How to Optimize Your Wireless Router

Get a stronger signal from your router

What to Know

  • Relocating your router, updating its firmware, and adding a new antenna will generally boost the signal.
  • Sorting certain types of traffic onto different bands and channels of a dual-band router will reduce the workload for your router.
  • “Whitelisting” your devices will also help with speed.

In this article, we’ll discuss how to improve the signal and speed of your router. 

How Do I Improve My Router’s Signal?

Regularly running through a few basic tasks can generally improve signal with minimal effort on your part.

  1. Perform basic maintenance, such as occasionally rebooting your router in off-hours. It will also give your router time to take care of automatic updates and make other changes.

  2. Regularly change your password, and limit who knows the password. This helps reduce the number of potential freeloaders, digital or human, on your network.

    Configure your router’s guest network feature and give visitors access to that instead of your password.

  3. Remove older devices from your network. Routers are generally backward compatible with all 802.11 wireless standards. However, older standards are slower, and routers tend to default to the oldest standard on the network. Removing old devices from the network and rebooting your router will automatically reconfigure it to use a faster standard.

    Remember that some devices are configured to receive new passwords from your router to keep functioning. You may need to find and remove these manually or have them "forget" your Wi-Fi network.

  4. Relocate your router as close to the exact center of your home as possible. Placement of the router will affect its range, so keeping it central helps most of the devices connected to it. Also, avoid putting it anywhere it might experience interference, such as near steel beams or in an area with thick walls.
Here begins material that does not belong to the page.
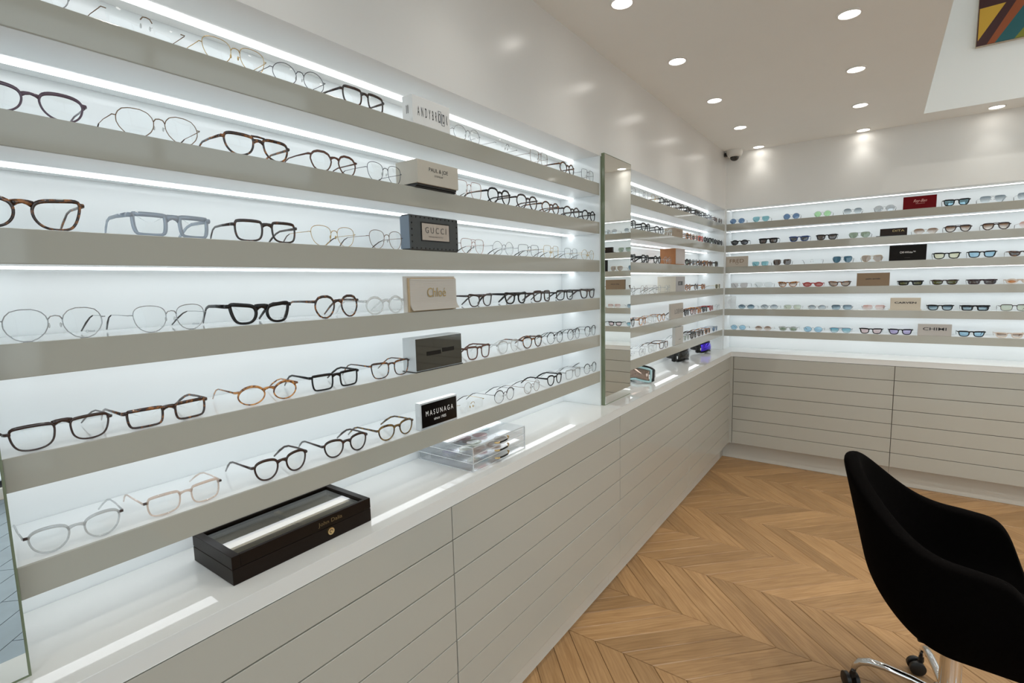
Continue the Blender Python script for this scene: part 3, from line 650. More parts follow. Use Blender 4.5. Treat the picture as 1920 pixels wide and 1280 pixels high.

  5. Update your firmware, following the instructions in your router’s manual. Often firmware updates automatically optimize your router and its signal for you.

  6. Upgrade your router’s antennas if they’re removable. Many routers will ship with antennas that serve their purpose but aren’t top of the line. You can find upgrades from your router’s manufacturer and third parties.

What Should My Router Settings Be?

Your router gives you the ability to prioritize traffic and “whitelist” specific devices while reducing the speed or ignoring others. Your router doesn’t generally automatically sort more demanding uses, like streaming 4K video, from lower-impact traffic such as the passive connection smart devices need, so setting these priorities can help.

  1. Note the "names" of your devices on your network. It's generally the device's brand name, possibly with personalization such as "Jenny's iPhone." Simpler devices, like smart plugs, might have the manufacturer's name or serial number.

  2. Write down the rooms in which each device that uses in your router is. 

  3. Check your router’s web portal or app for a tab marked “Quality of Service” (QoS) and select it.

  4. In the QoS tab, you’ll be able to prioritize specific uses and devices, such as your streaming stick. Choose the devices that should be first in line.

    You can also “blacklist” devices you don’t recognize, but check with anyone living with you or any visitors first to ensure you’re not cutting off their tablet or another personal device.

  5. On a dual-band router, you can also pick the band and channel for each device. Put closer devices on the 5 GHz band, which has a shorter range, and devices further away, or that move around your house such as a laptop, on the 2.4 GHz band, which is slower but reaches further. Depending on how many you have, you may also want to assign individual channels on each band to your devices.

    If a device is slower on one channel and faster on another, there’s interference, like another router, on that channel.